Nun mangelt es nicht gerade an Initiativen, diese Beschäftigungsmaßnahme für unausgelastete Strafverfolger zu beenden. Hamburg ist jüngst mit einer solchen im Bundesrat gescheitert – übrigens auch daran, dass das Problem als zu marginal angesehen wird, um es aus dem Weg zu räumen. Das Bundesjustizministerium verweist darauf, dass es für die strafrechtliche Bewertung immer auf alle Umstände ankomme; es müsse schon einiges dazukommen, damit die Sache tatsächlich als strafbar gilt. Das mag in der Gesamtbetrachtung beruhigen, hilft den beiden verurteilten Frauen in dem Fall vor dem Bundesverfassungsgericht aber nicht weiter. Man darf getrost daran zweifeln, dass hier das Strafrecht nur als „Ultima Ratio“, also als das letzte verbleibende Mittel, eingesetzt wird, auch wenn das Verfassungsgericht klarstellt: Wirtschaftlich wertlose Sachen dürfen geschützt werden.

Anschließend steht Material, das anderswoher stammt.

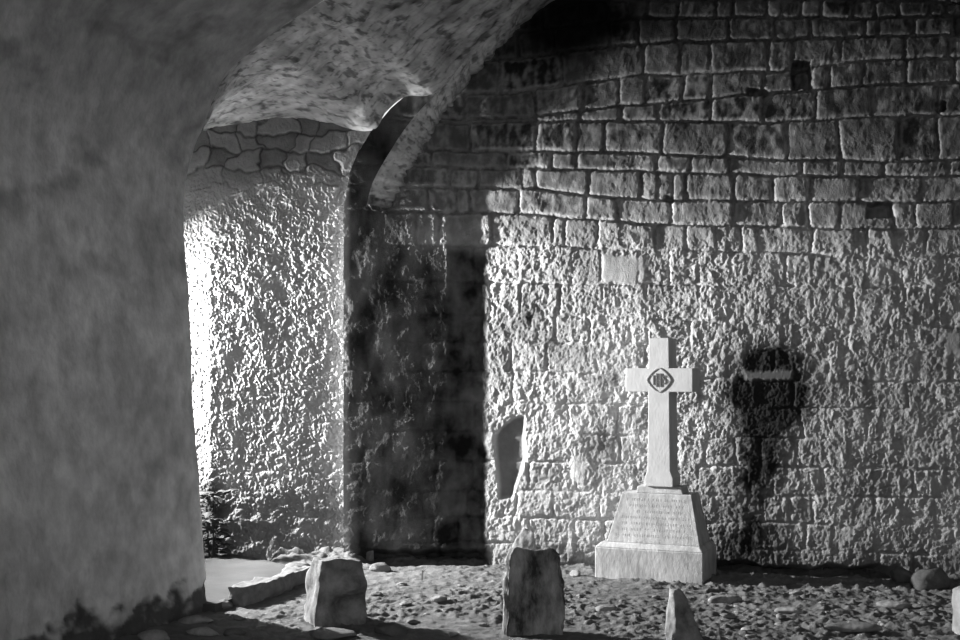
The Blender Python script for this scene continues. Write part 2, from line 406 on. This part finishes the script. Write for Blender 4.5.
# springing strip where the vault meets the end wall
Lp = [P(366, 208, 9.49), P(373, 182, 9.47), P(391, 150, 9.41), P(410, 122, 9.37), P(437, 92, 9.33), P(470, 55, 9.27), P(510, 20, 9.2), P(550, -15, 9.12), np.array([2.0, 9.0, 5.12]), np.array([3.1, 9.0, 5.25])]
def on_wall(px, py):
    D = 9.5
    for _ in range(12):
        X = (px - 480) / F * D; D = float(Dwall(X) - prot(np.array(X))) - .004
    return P(px, py, D)
Rp = [on_wall(386, 214), on_wall(399, 190), on_wall(414, 165), on_wall(428, 140), on_wall(444, 113), on_wall(472, 78), on_wall(506, 42), on_wall(548, 6), np.array([2.1, 9.15, 5.12]), np.array([3.2, 8.9, 5.25])]
la = interp_poly(Lp, 30); ra = interp_poly(Rp, 30)
qk = np.arange(len(ra)) / 30.; jag = .05 * fbm(qk * 4, qk * 0, 4, 179); ra[:, 0] += jag; ra[:, 2] -= jag * .5; ra[:, 1] -= jag * .2; tt = np.linspace(0, 1, 40)
G = la[:, None] * (1 - tt)[None, :, None] + ra[:, None] * tt[None, :, None]
K, TT = np.meshgrid(np.arange(len(la)) / 30., tt, indexing='ij')
nn = normals(G)
if nn[100, 20, 1] > 0: nn = -nn
nz = .02 * fbm(K * 2.5, TT * 2, 4, 171) + .012 * fbm(K * 6, TT * 5, 3, 173)
G = G + nn * (nz * (sstep(0, .08, TT) * sstep(0, .08, 1 - TT)) + .01 * np.sin(np.pi * TT) * sstep(0, 2, K))[..., None]
tst = .50 + .14 * fbm(K * 3, TT * 4, 4, 175) - .3 * sstep(.05, .35, fbm(K * 5, TT * 3, 4, 177))
tst *= 1 - .4 * sstep(.7, 1, TT); tst *= 1 - .5 * sstep(5.2, 7, K); tst *= .12 + .88 * sstep(0, .9, K + .35 * fbm(K * 5, TT * 3, 3, 178))
grid_obj('trim_3', G, M_soffit, np.clip(tst, .04, 1))

# ================================================================== FLOOR
fx = np.concatenate([np.linspace(-6, -2.3, 40, endpoint=False), np.arange(-2.3, 3.7, .0105), np.linspace(3.7, 8.5, 50)])
fy = np.concatenate([np.linspace(-3, 6.3, 60, endpoint=False), np.arange(6.3, 9.95, .0125), np.linspace(9.95, 10.6, 8)])
XF, YF = np.meshgrid(fx, fy)
dw = (Dwall(XF) - prot(XF)) - YF
hf = .018 * fbm(XF * 1.3, YF * 1.3, 3, 181) + .016 * fbm(XF * 5, YF * 6, 4, 183)
cl_ = fbm(XF * 8 + .8 * fbm(XF * 4, YF * 4, 2, 185), YF * 11, 5, 187, .5)
cl_ = np.where(cl_ > 0, cl_ ** .8, cl_ * .5)
calm = .35 + .65 * sstep(-.35, .3, fbm(XF * .9, YF * .9, 3, 189) + .25 * XF)
hf += .036 * cl_ * calm
hf += .010 * sstep(.25, .4, perlin(XF * 24, YF * 24, 191)) * calm
right = sstep(.25, .6, XF)
tr = np.exp(-((dw - .05) / .10) ** 2)
gap = np.clip(sstep(-1.0, -.75, XF) * (1 - sstep(-.05, .2, XF)) + sstep(1.75, 1.9, XF) * (1 - sstep(3.0, 3.3, XF)) * .9, 0, 1)
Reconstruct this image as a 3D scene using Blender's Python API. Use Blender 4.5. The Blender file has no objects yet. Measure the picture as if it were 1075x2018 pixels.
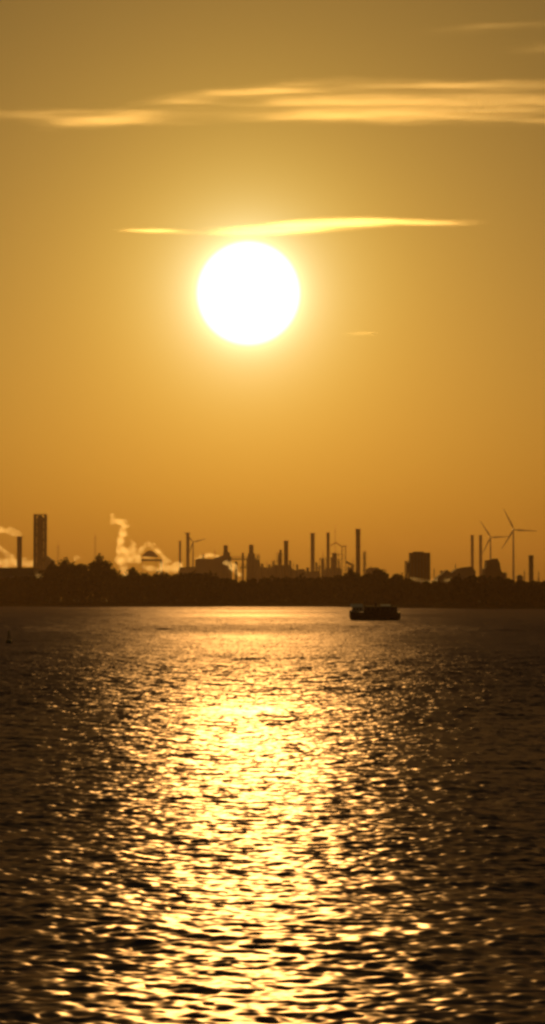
import bpy, math, random
import numpy as np
from mathutils import Vector, Matrix

random.seed(7)
rng = np.random.default_rng(11)
sc = bpy.context.scene
C = sc.collection
R = math.radians

# ------------------------------------------------------------------ camera
CAM_H = 6.0
PW, PH, F = 1075.0, 2018.0, 3766.0          # photograph size and focal length, in its pixels
TILT = math.atan((1180.0 - 1009.0) / F)     # eye level lies 171 px under the picture's middle
cam_d = bpy.data.cameras.new('camera')
cam = bpy.data.objects.new('camera', cam_d)
C.objects.link(cam)
sc.camera = cam
cam.location = (0, 0, CAM_H)
cam.rotation_euler = (math.pi / 2 + TILT, 0, 0)
cam_d.sensor_fit = 'VERTICAL'
cam_d.sensor_height = 24.0
cam_d.lens = 24.0 * F / PH
cam_d.clip_start = 0.5
cam_d.clip_end = 60000.0


def at(px, py, D):
    """World point D metres ahead that the photograph shows at (px, py)."""
    t = (1009.0 - py) / F
    c, s = math.cos(TILT), math.sin(TILT)
    Z = D * (t * c + s) / (c - t * s)
    dep = D * c + Z * s
    return Vector(((px - PW / 2) / F * dep, D, CAM_H + Z))


def water_D(py):
    t = (1009.0 - py) / F
    c, s = math.cos(TILT), math.sin(TILT)
    return -CAM_H * (c - t * s) / (t * c + s)


# ------------------------------------------------------------------ sky, sun, exposure
SUN_PT = at(490, 578, 1000.0)
sd = (SUN_PT - Vector((0, 0, CAM_H))).normalized()
SUN_EL = math.asin(sd.z)
SUN_AZ = math.atan2(sd.x, sd.y)             # clockwise from +Y
EXPO = -1.9
GAIN = 1.0 / (2.0 ** EXPO)

world = bpy.data.worlds.new('World')
sc.world = world
world.use_nodes = True
wn, wl = world.node_tree.nodes, world.node_tree.links
bg = wn['Background']
sky = wn.new('ShaderNodeTexSky')
sky.sky_type = 'NISHITA'
sky.sun_disc = False
sky.sun_elevation = SUN_EL
sky.sun_rotation = SUN_AZ
sky.air_density = 1.5
sky.dust_density = 3.6
sky.ozone_density = 1.0
tint = wn.new('ShaderNodeVectorMath'); tint.operation = 'MULTIPLY'
tint.inputs[1].default_value = (1.0, 0.85, 0.44)
wl.new(sky.outputs[0], tint.inputs[0])
# the sun's overexposed disc and the bright air round it, by angle from the sun
tc = wn.new('ShaderNodeTexCoord')
nrm = wn.new('ShaderNodeVectorMath'); nrm.operation = 'NORMALIZE'
wl.new(tc.outputs['Generated'], nrm.inputs[0])
sub = wn.new('ShaderNodeVectorMath'); sub.operation = 'DISTANCE'
wl.new(nrm.outputs[0], sub.inputs[0]); sub.inputs[1].default_value = sd   # chord = angle in radians when small


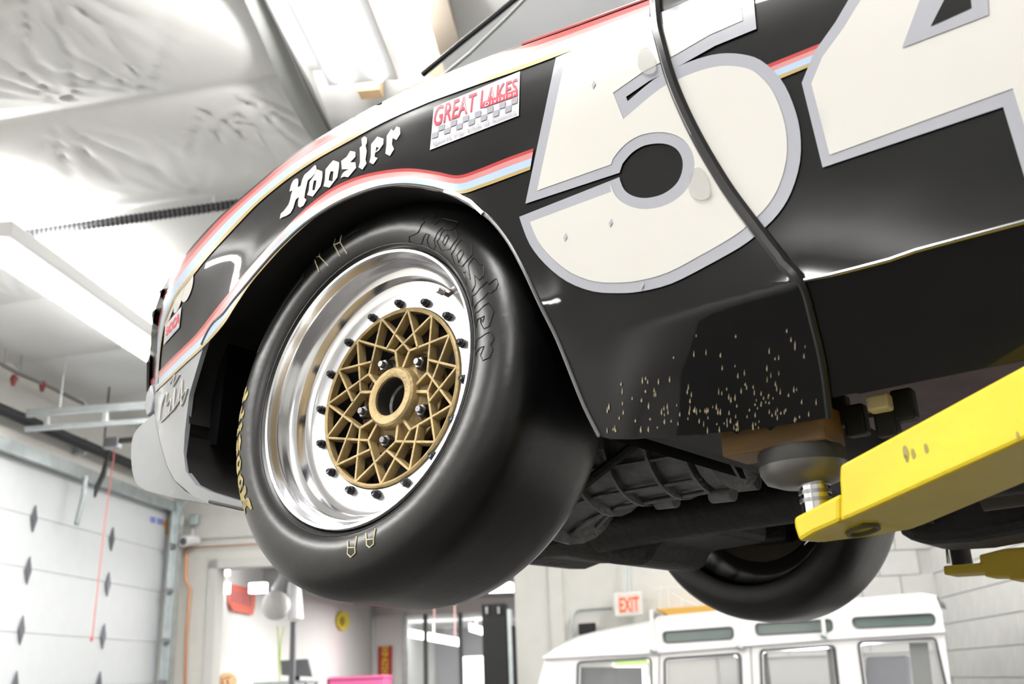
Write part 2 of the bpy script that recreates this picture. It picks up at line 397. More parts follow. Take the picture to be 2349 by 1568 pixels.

Das Strafrecht darf nur wohldosiert eingesetzt werden, und dies bleibt nun weiterhin Staatsanwaltschaft und Gerichten überlassen. Das setzt kein gutes Signal bei der Frage, wie die Berge von verschwendeten Lebensmitteln klein gehalten werden können. Nun ist es nicht in erster Linie Aufgabe des Staates, dafür zu sorgen, dass Unternehmen und Privatleute sorgfältiger mit Nahrungsmitteln umgehen. Das sollte schon jeder selbst tun. Aber er sollte dieses Symbol einer übersättigten Gesellschaft nicht auch noch mit der Keule des Strafrechts schützen.